The same may be said of "substance," which apparently means, in this book, much the same as what is ordinarily meant by "matter." Some acknowledgement is made that this notion is now often regarded as questionable, but arguments are advanced to show that nevertheless substance is unavoidable.


"If Heraclitus and modern physics are right in telling us that the most stable of the Pyramids is but a mass of events, this truth about substance does not dissolve substance into events that happen nowhere and to nothing. . . . If an event is to have individual identity and a place amongst other events, it must be a change which substance undergoes in one of its parts."

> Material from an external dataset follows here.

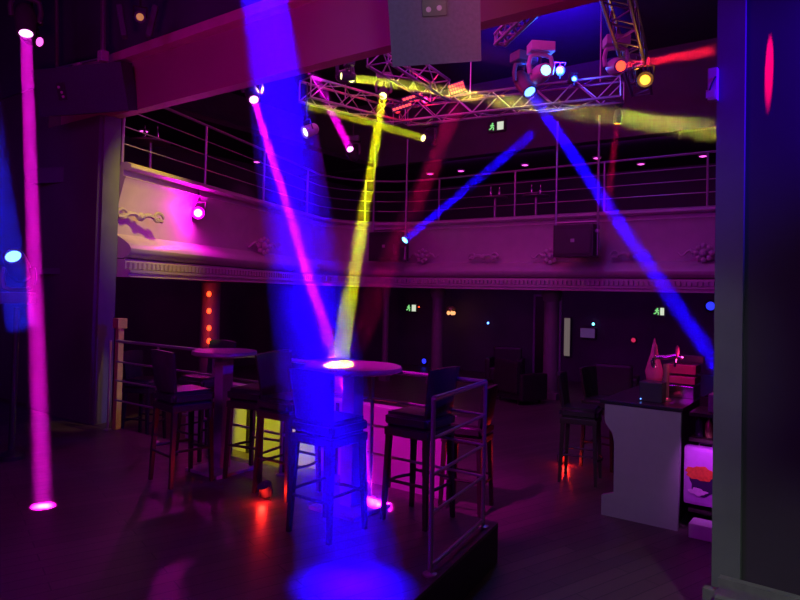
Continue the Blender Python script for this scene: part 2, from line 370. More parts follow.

Again, we are told that events must be "things in flux" or "modes of substance." One is reminded of a famous argument of Kant in favour of substance. But when Mr Santayana speaks of those he is criticising as assuming events that happen "nowhere and to nothing," the word "nowhere" is unwarranted, and the words "to nothing" assume doctrines in logic and physics which demand a more elaborate justification than is to be found in this volume.

The book has all Mr Santayana's well-known merits: beauty of style, a truly philosophic temper, a wide survey of history and thought. It is full of sayings that are profound, delightful, or amusing. And it has the great merit of not pretending, by bad arguments, to establish doctrines which we accept on instinct, but cannot hope to prove.